On September 7, Mr. Johnson, the official streamkeeper for the creek and its tributaries, retired to spend the rest of his life in India pursuing spiritual practice. He has already left.
In India, Mr. Johnson plans to take vows of renunciation (sannyas). "Seva" (selfless -- read unpaid -- service) is part of the process," he wrote in his letter of resignation, "so perhaps I'll end up as streamkeeper in the headwaters of the Ganges."
Mr. Johnson's revelation of his deep inner life took his friends and fellow creek lovers by surprise. "Gosh, Jim, we hardly knew you," someone commented at a farewell luncheon attended by some 30 creekies.
"Jim Johnson is and has been at the heart and soul of the San Francisquito Creek watershed protection and restoration movement," says Pam Sturner, coordinator for the San Francisquito Watershed Council, one of the organizations Mr. Johnson helped found. "His dedication and passion are an inspiration for us all."
Ever since he found two dead steelhead just below the landmark redwood El Palo Alto in the spring of 1988, his passion has been to bring the stream that divides Menlo Park and Palo Alto back to health. At the same time, his work -- to restore the steelhead and native plants, to get rid of litter and invading animals and plants -- has become part of his spiritual journey. Environmental work, when well done, he says, helps "make whole this living body of God."
Although Mr. Johnson has not talked about his spiritual quest, many of his friends have felt it. "His work in the watershed was spiritual. That's what I miss the most," says Jerry Hearn of Los Trancos Woods. "We need more people like that."
Spiritual journey
Religion and spirituality have been very important to Jim Johnson all his life. "I used to give sermons as a kid," he says during an interview in a patch of giant reeds that he and volunteers have been cutting down on the Webb Ranch.
As a kid living a Tom Sawyer childhood near Spring Creek, Minnesota, Jim loved exploring the woods and creeks, fishing, and racing canoes on the Mississippi River. Sometimes he fell into a trance. He still remembers waking up from a deep reverie by the creek when a cow licked his face. Her eyes were deep, black and loving. "I felt very blessed that day," he wrote in his farewell letter before leaving for India.
Mr. Johnson's life became confused during his young adult years. There was college at St. Olaf's, a year in a theological seminary, San Francisco in 1967 during the summer of love, and a marriage that didn't work. He worked for the Carnegie Institute at Stanford for a while and pursued a lifelong interest in botany at Stanford.

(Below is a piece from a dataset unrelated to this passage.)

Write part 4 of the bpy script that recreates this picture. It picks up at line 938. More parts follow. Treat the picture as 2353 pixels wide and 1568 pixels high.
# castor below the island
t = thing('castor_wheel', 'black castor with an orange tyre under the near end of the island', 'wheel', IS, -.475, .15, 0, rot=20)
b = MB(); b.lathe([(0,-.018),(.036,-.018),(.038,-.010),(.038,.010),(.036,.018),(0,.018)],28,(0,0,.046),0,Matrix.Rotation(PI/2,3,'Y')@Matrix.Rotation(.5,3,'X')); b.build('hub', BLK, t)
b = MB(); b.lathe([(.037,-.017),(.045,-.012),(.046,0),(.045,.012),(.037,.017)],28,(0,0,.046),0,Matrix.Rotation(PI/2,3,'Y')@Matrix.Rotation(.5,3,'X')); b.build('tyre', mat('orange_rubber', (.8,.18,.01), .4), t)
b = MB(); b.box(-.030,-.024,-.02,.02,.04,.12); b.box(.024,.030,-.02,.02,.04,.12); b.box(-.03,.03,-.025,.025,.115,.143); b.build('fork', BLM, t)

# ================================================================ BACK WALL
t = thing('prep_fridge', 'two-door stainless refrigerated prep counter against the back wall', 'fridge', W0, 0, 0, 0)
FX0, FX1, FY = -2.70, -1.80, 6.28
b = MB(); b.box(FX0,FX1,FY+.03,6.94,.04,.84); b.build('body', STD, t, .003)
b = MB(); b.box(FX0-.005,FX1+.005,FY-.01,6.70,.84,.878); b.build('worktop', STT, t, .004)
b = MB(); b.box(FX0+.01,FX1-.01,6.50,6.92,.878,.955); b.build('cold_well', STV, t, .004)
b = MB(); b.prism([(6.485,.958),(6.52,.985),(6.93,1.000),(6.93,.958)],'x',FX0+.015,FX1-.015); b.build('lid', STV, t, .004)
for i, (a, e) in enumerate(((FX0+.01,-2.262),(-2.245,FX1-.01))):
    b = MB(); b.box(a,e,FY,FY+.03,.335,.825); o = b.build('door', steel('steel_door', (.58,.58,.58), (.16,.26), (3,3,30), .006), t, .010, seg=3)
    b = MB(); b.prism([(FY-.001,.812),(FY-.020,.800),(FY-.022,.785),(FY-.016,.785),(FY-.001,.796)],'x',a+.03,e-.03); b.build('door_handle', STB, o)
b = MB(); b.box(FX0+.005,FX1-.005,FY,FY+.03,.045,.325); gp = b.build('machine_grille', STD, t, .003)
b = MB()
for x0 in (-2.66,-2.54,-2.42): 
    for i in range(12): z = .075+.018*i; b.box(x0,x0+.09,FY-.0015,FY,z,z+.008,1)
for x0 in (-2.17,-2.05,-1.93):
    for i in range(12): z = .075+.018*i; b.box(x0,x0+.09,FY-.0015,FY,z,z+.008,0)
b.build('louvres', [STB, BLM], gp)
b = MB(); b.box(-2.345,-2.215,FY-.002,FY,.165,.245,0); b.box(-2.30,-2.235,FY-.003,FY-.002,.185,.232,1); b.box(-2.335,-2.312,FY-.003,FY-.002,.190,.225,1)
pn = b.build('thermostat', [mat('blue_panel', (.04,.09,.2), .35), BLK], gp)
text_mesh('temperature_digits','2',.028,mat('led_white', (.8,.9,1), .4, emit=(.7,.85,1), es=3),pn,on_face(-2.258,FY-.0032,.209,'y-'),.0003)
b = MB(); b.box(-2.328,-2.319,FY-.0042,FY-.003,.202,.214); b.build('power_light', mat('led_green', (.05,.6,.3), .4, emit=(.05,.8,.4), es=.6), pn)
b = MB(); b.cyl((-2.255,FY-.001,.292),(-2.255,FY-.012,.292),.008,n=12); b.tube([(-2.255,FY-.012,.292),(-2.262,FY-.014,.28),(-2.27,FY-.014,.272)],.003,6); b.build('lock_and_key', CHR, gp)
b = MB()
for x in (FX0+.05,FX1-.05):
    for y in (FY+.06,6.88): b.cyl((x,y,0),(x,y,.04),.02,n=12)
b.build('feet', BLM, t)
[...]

In 1979 Mr. Johnson hit bottom. He was unemployed, living out of his car, sleeping in quarries in the hills behind Stanford. And "intensively questioning existence." He recalls, "I went from almost accepted into graduate school at Stanford to being homeless within a month."
Then his life changed. In a deep sleep one night, Mr. Johnson had a transforming vision of a blue-skinned god with long black hair, a peacock feather crown and a jewel at his navel. Only later did he identify the Hindu god, Krishna.
Since then, Mr. Johnson has pursued the spiritual path of Hinduism. He got a job at Roger Reynolds nursery in Menlo Park. In 1981, he went to India to see a guru known as "Ma." In India he endured the shock of a westerner first exposed to the extraordinary poverty and wealth of a different culture.
Mr. Johnson also received many blessings. One was from Ma, who was born in 1896 and was widely revered. "I was called," he says.
Another blessing came, by an accident of timing -- Mr. Johnson calls it a premonition -- from the Dalai Lama. "He held my hands between his and looked into my eyes."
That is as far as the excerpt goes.